Нечто общее есть даже в их внешнем облике, при всём очевидном отличии невысокого и худощавого Керенского от высокого грузного Ельцина: грубость и одутловатая бесформенность черт лица - у одного, конечно, утрированная, но хорошо заметная и у другого. Можно говорить и о пресловутом «магнетизме», склонности к дешёвым театральным эффектам, «работе на публику», о явном преобладании слова над делом, наконец, о слабоволии. Но главное, конечно, не в их личных качествах, а в роли, сыгранной каждым из них в своё время, и в результатах их деятельности на политической сцене.
Как один, так и другой оказались у власти во многом случайно, в результате политического катаклизма, свалившегося на голову совершенно не готовых к принятию власти людей.
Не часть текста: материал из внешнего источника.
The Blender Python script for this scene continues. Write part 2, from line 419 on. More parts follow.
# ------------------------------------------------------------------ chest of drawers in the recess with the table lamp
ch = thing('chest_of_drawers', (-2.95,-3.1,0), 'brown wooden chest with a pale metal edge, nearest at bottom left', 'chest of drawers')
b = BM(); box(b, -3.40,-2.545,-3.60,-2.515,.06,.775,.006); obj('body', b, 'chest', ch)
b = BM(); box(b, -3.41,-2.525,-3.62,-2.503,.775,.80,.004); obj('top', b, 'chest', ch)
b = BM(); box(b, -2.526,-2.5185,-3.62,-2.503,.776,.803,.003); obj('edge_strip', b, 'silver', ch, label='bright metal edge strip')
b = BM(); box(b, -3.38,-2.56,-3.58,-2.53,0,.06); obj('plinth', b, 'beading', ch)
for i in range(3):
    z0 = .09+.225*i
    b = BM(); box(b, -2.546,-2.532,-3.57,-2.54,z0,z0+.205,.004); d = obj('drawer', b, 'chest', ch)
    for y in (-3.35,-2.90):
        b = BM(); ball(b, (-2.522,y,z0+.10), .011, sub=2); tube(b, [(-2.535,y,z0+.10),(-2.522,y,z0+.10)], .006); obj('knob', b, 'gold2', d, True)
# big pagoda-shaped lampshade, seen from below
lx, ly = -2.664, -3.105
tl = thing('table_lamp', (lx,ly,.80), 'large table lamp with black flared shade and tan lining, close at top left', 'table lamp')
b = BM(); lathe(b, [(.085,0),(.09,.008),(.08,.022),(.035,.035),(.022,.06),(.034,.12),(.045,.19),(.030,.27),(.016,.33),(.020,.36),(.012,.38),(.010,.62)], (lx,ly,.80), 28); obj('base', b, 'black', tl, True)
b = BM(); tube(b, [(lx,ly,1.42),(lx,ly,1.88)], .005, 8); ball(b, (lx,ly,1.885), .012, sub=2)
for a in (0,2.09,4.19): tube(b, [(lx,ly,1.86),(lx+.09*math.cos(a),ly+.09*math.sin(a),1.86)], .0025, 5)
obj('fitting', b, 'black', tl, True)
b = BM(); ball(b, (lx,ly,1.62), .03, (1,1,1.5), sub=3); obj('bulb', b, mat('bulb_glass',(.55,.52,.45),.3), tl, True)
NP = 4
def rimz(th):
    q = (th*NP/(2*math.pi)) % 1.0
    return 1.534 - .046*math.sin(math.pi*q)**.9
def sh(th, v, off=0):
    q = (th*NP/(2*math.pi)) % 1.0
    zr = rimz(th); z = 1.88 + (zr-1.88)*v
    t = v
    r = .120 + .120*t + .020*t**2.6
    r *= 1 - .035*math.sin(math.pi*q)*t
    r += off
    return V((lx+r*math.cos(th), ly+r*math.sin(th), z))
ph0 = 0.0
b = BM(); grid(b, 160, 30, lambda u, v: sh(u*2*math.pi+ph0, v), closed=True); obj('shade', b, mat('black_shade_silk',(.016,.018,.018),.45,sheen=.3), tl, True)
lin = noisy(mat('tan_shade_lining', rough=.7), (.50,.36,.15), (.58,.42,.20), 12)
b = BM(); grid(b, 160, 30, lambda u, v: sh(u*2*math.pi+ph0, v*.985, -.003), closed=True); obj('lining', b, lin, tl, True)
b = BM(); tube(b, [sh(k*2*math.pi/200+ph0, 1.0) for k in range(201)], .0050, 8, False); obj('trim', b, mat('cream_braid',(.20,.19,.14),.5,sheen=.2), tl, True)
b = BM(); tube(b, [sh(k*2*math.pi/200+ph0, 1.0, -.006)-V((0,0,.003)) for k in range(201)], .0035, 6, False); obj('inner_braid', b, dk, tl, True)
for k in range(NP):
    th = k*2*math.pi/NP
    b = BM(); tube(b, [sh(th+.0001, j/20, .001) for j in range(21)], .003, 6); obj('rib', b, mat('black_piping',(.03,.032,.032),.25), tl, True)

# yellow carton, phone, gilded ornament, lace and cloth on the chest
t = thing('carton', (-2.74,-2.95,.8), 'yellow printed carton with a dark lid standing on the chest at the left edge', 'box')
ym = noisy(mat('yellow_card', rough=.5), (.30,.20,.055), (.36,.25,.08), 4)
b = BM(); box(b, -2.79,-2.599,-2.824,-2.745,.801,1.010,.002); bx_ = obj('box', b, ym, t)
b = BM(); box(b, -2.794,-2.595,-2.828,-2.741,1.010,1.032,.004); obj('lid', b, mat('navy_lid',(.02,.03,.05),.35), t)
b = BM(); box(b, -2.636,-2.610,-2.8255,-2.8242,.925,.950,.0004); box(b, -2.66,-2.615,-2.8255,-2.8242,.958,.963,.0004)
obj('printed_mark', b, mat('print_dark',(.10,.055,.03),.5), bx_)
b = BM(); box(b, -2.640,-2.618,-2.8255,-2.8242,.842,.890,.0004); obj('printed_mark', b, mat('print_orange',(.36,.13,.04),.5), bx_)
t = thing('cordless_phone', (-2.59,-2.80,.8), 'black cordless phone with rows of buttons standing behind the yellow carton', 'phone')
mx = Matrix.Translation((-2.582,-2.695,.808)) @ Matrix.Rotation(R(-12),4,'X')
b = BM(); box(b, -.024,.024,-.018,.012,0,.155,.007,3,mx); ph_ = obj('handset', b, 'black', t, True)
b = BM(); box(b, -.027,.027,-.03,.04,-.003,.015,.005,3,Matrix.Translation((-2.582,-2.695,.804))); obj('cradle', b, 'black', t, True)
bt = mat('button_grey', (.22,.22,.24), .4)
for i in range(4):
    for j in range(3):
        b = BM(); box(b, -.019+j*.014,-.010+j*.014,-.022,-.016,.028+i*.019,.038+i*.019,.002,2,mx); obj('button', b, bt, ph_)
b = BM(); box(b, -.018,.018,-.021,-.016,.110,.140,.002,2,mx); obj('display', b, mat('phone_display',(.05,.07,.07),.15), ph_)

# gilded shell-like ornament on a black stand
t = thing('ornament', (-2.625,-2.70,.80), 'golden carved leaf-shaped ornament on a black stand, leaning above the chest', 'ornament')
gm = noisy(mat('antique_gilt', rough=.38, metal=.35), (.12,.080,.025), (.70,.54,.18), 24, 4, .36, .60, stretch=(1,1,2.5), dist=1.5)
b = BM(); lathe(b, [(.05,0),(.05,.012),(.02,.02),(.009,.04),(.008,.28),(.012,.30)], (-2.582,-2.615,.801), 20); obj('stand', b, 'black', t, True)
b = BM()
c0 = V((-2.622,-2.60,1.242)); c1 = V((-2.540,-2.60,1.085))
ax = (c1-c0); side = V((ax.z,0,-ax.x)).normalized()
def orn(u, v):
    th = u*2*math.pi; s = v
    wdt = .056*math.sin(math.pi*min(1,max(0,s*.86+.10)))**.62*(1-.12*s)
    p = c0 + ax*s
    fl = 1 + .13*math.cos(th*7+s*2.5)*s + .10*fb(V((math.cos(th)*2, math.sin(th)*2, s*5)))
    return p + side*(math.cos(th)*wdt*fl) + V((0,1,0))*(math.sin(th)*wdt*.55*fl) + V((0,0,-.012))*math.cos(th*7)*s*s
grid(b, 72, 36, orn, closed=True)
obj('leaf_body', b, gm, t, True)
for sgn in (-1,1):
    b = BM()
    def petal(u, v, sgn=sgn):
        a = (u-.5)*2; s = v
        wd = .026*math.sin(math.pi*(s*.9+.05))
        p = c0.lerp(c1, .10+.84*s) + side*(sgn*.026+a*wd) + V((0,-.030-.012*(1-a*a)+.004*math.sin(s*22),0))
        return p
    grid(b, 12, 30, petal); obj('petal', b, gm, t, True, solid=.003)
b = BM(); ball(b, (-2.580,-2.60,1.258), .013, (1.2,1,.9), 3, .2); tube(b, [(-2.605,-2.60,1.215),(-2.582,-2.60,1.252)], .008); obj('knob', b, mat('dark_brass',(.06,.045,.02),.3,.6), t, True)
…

И среди этих неготовых и непригодных оба они оказались лучшими из того, что было в наличии в тот момент в составе новой элитной группировки – т.е. только они оказались годными для роли публичных политиков-популистов, способных воздействовать на толпу и быть принятыми ею в качестве лидеров.
Но оба они оказались не в состоянии по-настоящему, с пользой для страны, распорядиться той властью, которую получили. Их правление было временем упущенных возможностей, бесконечной их вереницей. Для того и для другого роковую роль сыграл некий фетиш, который каждый из них ставил выше того, что должно являться главной ценностью для истинного государственного деятеля – блага страны. Для Керенского таким фетишем была «революция», понимаемая как ничем не стеснённая свобода, для Ельцина – «демократия», понимаемая как максимальное устранение направляющей и оформляющей роли государства.
Преданность фетишу «революции» не дала Керенскому расправиться с большевиками в июле, а потом заставила объявить ген. Корнилова изменником в августе-сентябре 1917 г. Ельцин же упустил верный шанс с корнем вырвать большевицкое наследие в сентябре 1991 г., а затем не довёл дело до конца после открытого столкновения с советскими в начале октября 1993 г. Тогда как спасением, вернее шансом на спасение, России могло быть только установление правой национальной диктатуры – что в 1917, что в 1991 или 1993 году, с непременной десоветизацией и люстрацией во втором случае. Но ничего подобного не только сделано не было, но происходило систематическое попустительство шагам, ведущим в противоположном направлении. Идеализм и слабохарактерность привели к краху фетишей. Революционная свобода уступила место диктатуре большевиков, а анархическая демократия – чекистской реставрации. И то и другое было сделано по сути своими же руками, причём в случае Ельцина буквально - через назначение «преемника».
Из этих двух примеров вытекает простая мораль. В России не может быть либерального демократического режима как такового, «в чистом виде». Он не удерживается без жёстких опор в виде автократического или диктаториального правления, опирающегося на силу и право. Пренебрежение этим правилом приводит к вырождению режима и замене его грубыми формами диктатуры, отрицающими и профанириующими идею свободы и права.